--- BEGIN ---

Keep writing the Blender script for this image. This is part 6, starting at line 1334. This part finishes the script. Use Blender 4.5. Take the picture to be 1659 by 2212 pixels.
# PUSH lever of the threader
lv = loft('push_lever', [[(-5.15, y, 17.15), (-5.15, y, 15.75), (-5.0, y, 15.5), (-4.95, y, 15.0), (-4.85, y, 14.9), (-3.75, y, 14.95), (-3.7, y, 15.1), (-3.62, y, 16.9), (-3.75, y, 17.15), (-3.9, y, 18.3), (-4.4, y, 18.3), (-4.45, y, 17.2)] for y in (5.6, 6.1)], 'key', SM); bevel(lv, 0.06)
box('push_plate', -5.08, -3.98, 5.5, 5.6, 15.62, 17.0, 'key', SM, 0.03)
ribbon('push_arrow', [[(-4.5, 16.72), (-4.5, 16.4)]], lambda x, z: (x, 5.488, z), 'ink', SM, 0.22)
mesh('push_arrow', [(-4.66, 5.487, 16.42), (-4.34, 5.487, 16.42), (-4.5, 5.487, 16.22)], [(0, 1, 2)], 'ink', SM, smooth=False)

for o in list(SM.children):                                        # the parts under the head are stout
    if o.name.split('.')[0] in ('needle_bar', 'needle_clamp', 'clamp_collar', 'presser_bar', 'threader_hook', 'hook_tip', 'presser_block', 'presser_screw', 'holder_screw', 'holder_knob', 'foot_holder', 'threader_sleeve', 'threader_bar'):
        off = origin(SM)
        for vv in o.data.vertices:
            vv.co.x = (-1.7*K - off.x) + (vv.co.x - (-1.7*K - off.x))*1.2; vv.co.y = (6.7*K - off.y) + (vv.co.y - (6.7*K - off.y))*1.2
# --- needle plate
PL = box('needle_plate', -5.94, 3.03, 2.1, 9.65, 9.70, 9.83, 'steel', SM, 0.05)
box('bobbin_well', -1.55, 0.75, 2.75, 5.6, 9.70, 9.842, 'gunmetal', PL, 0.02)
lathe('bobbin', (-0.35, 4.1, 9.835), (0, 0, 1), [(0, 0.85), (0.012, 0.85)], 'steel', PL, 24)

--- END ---

Beginning at the top of the data, please return every line until and including the line containing "2)], 'ink', SM, smooth=False)", copied exactly, and nothing past it.

- Solution below -
Keep writing the Blender script for this image. This is part 6, starting at line 1334. This part finishes the script. Use Blender 4.5. Take the picture to be 1659 by 2212 pixels.
# PUSH lever of the threader
lv = loft('push_lever', [[(-5.15, y, 17.15), (-5.15, y, 15.75), (-5.0, y, 15.5), (-4.95, y, 15.0), (-4.85, y, 14.9), (-3.75, y, 14.95), (-3.7, y, 15.1), (-3.62, y, 16.9), (-3.75, y, 17.15), (-3.9, y, 18.3), (-4.4, y, 18.3), (-4.45, y, 17.2)] for y in (5.6, 6.1)], 'key', SM); bevel(lv, 0.06)
box('push_plate', -5.08, -3.98, 5.5, 5.6, 15.62, 17.0, 'key', SM, 0.03)
ribbon('push_arrow', [[(-4.5, 16.72), (-4.5, 16.4)]], lambda x, z: (x, 5.488, z), 'ink', SM, 0.22)
mesh('push_arrow', [(-4.66, 5.487, 16.42), (-4.34, 5.487, 16.42), (-4.5, 5.487, 16.22)], [(0, 1, 2)], 'ink', SM, smooth=False)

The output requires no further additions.